Se va el año en que, sin necesidad de borrar una línea de lo antedicho, queda igual la pregunta de si para la Presidenta no es el momento más difícil, y no sólo el más doloroso. La pregunta de si alcanzará con el dichoso viento de cola que tiene la economía, por méritos internos y factores internacionales, para sostener un rumbo que puede ser visto como lo mejor que les pasó a las mayorías desde el recupero democrático; o como lo menos malo que les podía pasar apenas se contempla un segundo a quienes lo combaten. En principio, la respuesta es afirmativa. Pero se vienen las elecciones y las jefaturas mediáticas de la oposición usarán una artillería aun más voluminosa, que debe ser contestada con la menor cantidad de errores posible. Villa Soldati prendió dos alarmas.

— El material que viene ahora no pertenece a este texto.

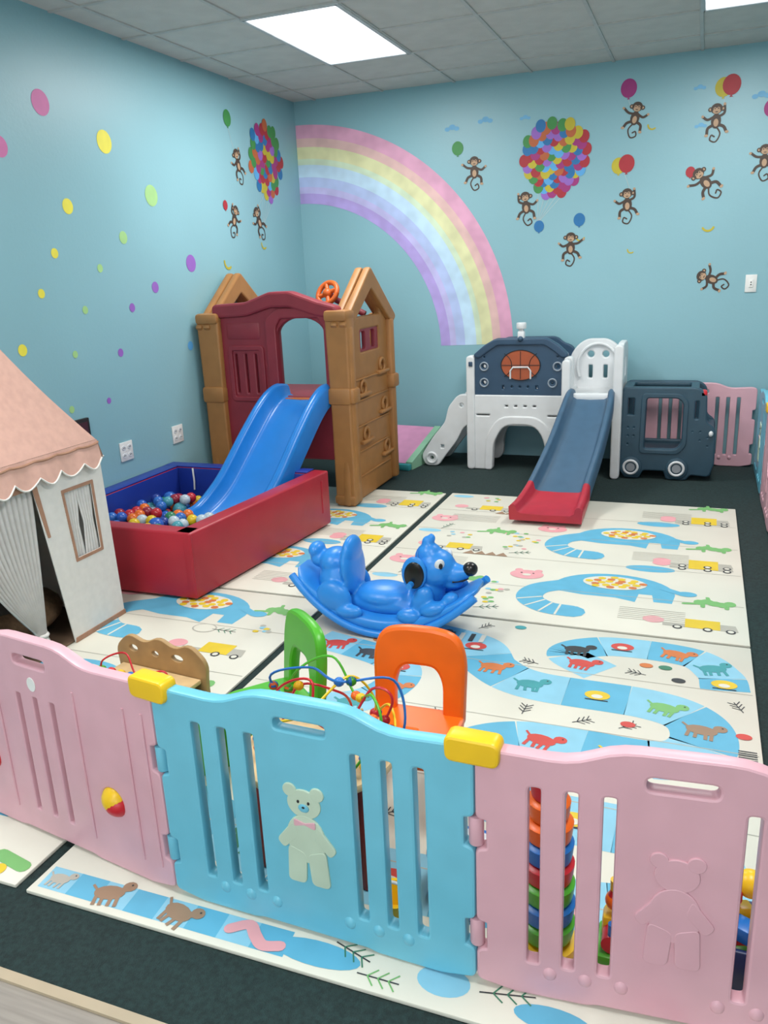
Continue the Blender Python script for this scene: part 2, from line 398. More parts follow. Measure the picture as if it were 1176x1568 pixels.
def dino(A,cx,cy,s=1.,mir=1):
    T=lambda a,b:(cx+s*mir*a,cy+s*b)
    body=[T(.03+.28*math.cos(a),-.03+.21*math.sin(a)) for a in [pi*k/18 for k in range(19)]]
    body+= [T(-.25,-.09),T(-.1,-.12),T(.05,-.12),T(.14,-.15),T(.15,-.05),T(.21,-.05),T(.22,-.13),T(.30,-.13)]
    A.poly(body,mb['blue'],0)
    neck=catmull([(*T(-.19,-.01),0),(*T(-.31,-.10),0),(*T(-.33,-.22),0),(*T(-.24,-.31),0),(*T(-.12,-.33),0)],6)
    A.stroke([(v.x,v.y) for v in neck],.125*s,mb['blue'],1)
    for k in range(12,24,3):
        v=neck[k];w=neck[k+1]; t=(w-v).normalized(); n=Vector((-t.y,t.x,0))*.06*s
        A.stroke([(v.x+n.x,v.y+n.y),(v.x-n.x,v.y-n.y)],.010*s,mb['cream'],2,False)
    p=T(.03,.06); A.disc(p[0],p[1],.15*s,mb['cream'],2,.085*s)
    for k in range(22):
        a=k*2.4; r=math.sqrt((k+.5)/22); A.disc(p[0]+math.cos(a)*r*.135*s,p[1]+math.sin(a)*r*.072*s,.020*s,mb['yel' if k%3 else 'org'],3,.016*s,n=8)
    A.stroke([T(.25,.05),T(.33,.0)],.04*s,mb['blue'],1,False); A.disc(*T(.36,.0),.045*s,mb['blue'],1,.03*s)
def pig(A,x,y):
    A.disc(x,y,.085,mb['pink'],1,.06); A.disc(x-.05,y+.055,.02,mb['pink'],1); A.disc(x+.05,y+.055,.02,mb['pink'],1)
    A.disc(x,y-.005,.022,mb['cream'],2,.015); 
    for d in (-.03,.03): A.disc(x+d,y+.018,.006,mb['blk'],2,n=8)
def truck(A,x,y):
    A.poly([(x-.07,y-.03),(x+.07,y-.03),(x+.07,y+.06),(x-.07,y+.06)],mb['yel'],1)
    A.poly([(x+.07,y-.03),(x+.14,y-.03),(x+.13,y+.03),(x+.07,y+.03)],mb['gry'],1); A.poly([(x-.16,y-.03),(x-.07,y-.03),(x-.07,y),(x-.16,y)],mb['gry'],1)
    for d in (-.1,.02,.11): A.disc(x+d,y-.035,.02,mb['blk'],2,n=12); A.disc(x+d,y-.035,.013,mb['cream'],3,n=8)
    A.disc(x-.2,y+.02,.045,mb['pink'],1,.035)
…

Por un lado, la visibilización de las enormes deudas sociales que perduran frente a pobreza e indigencia, por mucho que se las haya reducido y por mucho que, en el caso y causas puntuales, haya jugado con prioridad la insolidaridad, ineficiencia y negociados congénitos del gobierno porteño. No hacen falta más exposiciones de la miseria para saber que existe, ni hacían falta más asesinados en una batalla que no es de pobres contra pobres, sino de desamparados perseguidos por punteros y barrabravas que se cuelan por donde la política no da soluciones sólidas. Al gobierno nacional le faltó reacción y después corrigió, pero ya era tarde. Fue por ahí donde filtraron que a Cristina la desbordó la primera crisis sin su marido, y a no dudar de que operarán todo lo que sea necesario para contar que sin su marido no puede.
Se va el año que deja incógnitas ante la carrera entre inflación real y poder adquisitivo; pero que otra vez mostró cierta victoria discursiva del establishment y los medios al fijar que los precios suben por culpa de un repollo, y no por la insaciabilidad de grupos empresarios concentrados que por si poco fuera registran ganancias record.

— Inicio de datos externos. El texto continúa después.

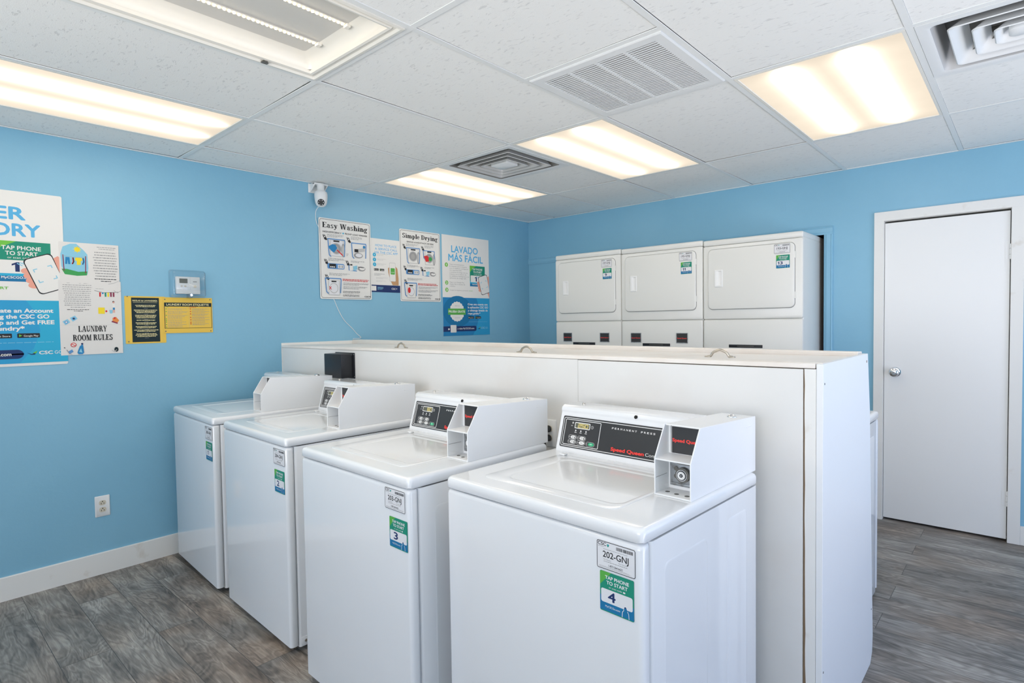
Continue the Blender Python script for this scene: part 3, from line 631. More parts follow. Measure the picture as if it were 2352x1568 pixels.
def washer_parts(root, first=None):
    b = MB()
    b.loft([rloop(-.346, .346, -.622, 0, .010, z, 3) for z in (.02, .880)], ENAMEL)
    b.loft([rloop(-.34, .34, -.61, -.01, .01, z, 3) for z in (.870, .8835)], DARK)
    for sgn in (1, -1):                                # embossed side panels
        for ya, yb, za, zb in ((-.565, -.335, .06, .815), (-.215, -.075, .06, .83)):
            xs = .346*sgn
            b.loft([rloop(ya+k, yb-k, za+k, zb-k, .02, xs+o*sgn, 4, 'yz') for k, o in ((0, -.001), (.003, .0005), (.008, .0005))], ENAMEL)
    b.build('cabinet', root)
    b = MB(); b.loft([rloop(-.347, .347, -.661, -.6235, .014, .03, 6)]+[rloop(-.347, .347, -.661, -.6235, .014, .868, 6), rloop(-.3455, .3455, -.6592, -.6235, .013, .8755, 6), rloop(-.342, .342, -.655, -.6235, .011, .8795, 6)], ENSHADED)
    b.build('front_panel', root, smooth=50)
    for sx in (-.29, .29):
        for sy in (-.58, -.06):
            b = MB(); b.cyl((sx, sy, .0125), (0, 0, 1), .016, .025, RUBBER, 14, r2=.012); b.build('foot', root)
    # top panel with a pan pressed into the lid
    b = MB()
    e = [(.004, .8835), (.0, .888), (0, .908), (.0025, .9150), (.007, .9185), (.013, .9197)]
    b.loft([rloop(-WW/2+k, WW/2-k, -WD+k, -.0-k, .016, z, 5) for k, z in e], ENAMEL)
    b.build('top_panel', root, smooth=50)
    b = MB()
    def q(x0, x1, y0, y1, rr, z): return rloop(x0, x1, y0, y1, rr, z, 7)
    b.loft([q(-.262, .226, -.592, -.205, .03, .9190), q(-.262, .226, -.592, -.205, .03, .9205), q(-.259, .223, -.589, -.208, .028, .9216),
            q(-.205, .219, -.557, -.250, .035, .9222), q(-.199, .213, -.551, -.256, .034, .9216), q(-.190, .204, -.542, -.265, .03, .9178), q(-.180, .194, -.532, -.275, .03, .9168)], ENAMEL, False, True)
    b.box(-.256, -.232, -.224, -.204, .921, .927, ENAMEL, .003)
    b.build('lid', root, smooth=60)
    # console
    b = MB()
    prof = [(-.018, .919), (-.168, .919), (-.166, .932), (-.129, 1.058), (-.131, 1.066), (-.127, 1.077), (-.116, 1.083), (-.030, 1.084), (-.018, 1.076)]
    b.prism(prof, 'x', -.318, .234, ENAMEL, .0018)
    b.cyl((.0, -.1318, 1.0700), (0, -1, .45), .0062, .002, DARK, 14); b.cyl((-.268, -.06, 1.0845), (0, 0, 1), .006, .002, NICKEL, 14)
    b.build('console', root, smooth=40)
    return
SL = Vector((0, .037, .126)).normalized()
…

Se va el año en que virtualmente desapareció del mapa la Mesa de Enlace campestre, que hace apenas un par de temporadas parecía llevarse puesto al Gobierno de la mano con otro esfumado, Julio Cobos, a quien hoy sólo le quedan las guitarreadas de la interna radical.
Se va el año en que el asesinato de Mariano Ferreyra también sirvió para volver a exponer el salvajismo de las patotas sindicales y para que otra vez tarde, tan tarde como un militante asesinado, apareciera sobre la mesa de negociación el drama de los trabajadores tercerizados. Pero también se va el año del inmenso papelón de la CTA, en su pretensión de oponer un modelo auténticamente distinto al del gremialismo burocrático.
Se va el año en que la instauración del matrimonio homosexual puso a la Argentina entre los países que encabezan mejor ese plano de las libertades y los derechos civiles. Un hecho que, además, debe ser medido por la magnitud de la institución eclesiástico-medieval derrotada. Y que figura entre los pocos que destacó a la labor parlamentaria, centrada casi únicamente en los arabescos opositores para trabar las iniciativas oficiales. Así fue desde el comienzo, cuando se intentó voltear el nombramiento de Marcó del Pont en el Banco Central tras el affaire con quien ahora reporta al extinto peronismo federal: Martín Redrado.
Y se va el año de las escuchas del Macrigate. De la perdurable confirmación respecto de que indios asesinados en reclamo por sus tierras no le importan mayormente a nadie. De los ya graciosos vaticinios apocalípticos de Carrió. Y del blanqueo u oscuridad definitivos para el descaro de quienes insisten en llamarse periodistas independientes.
Pero vuelta al comienzo, se va el año en que una muerte significó un nacimiento. O mejor dicho, la transmisión en vivo y en directo, la fotografía, la publicación de tal cosa. Porque el parto ya había ocurrido y la mayoría del periodismo, y de los eternos enemigos populares, no quiso enterarse.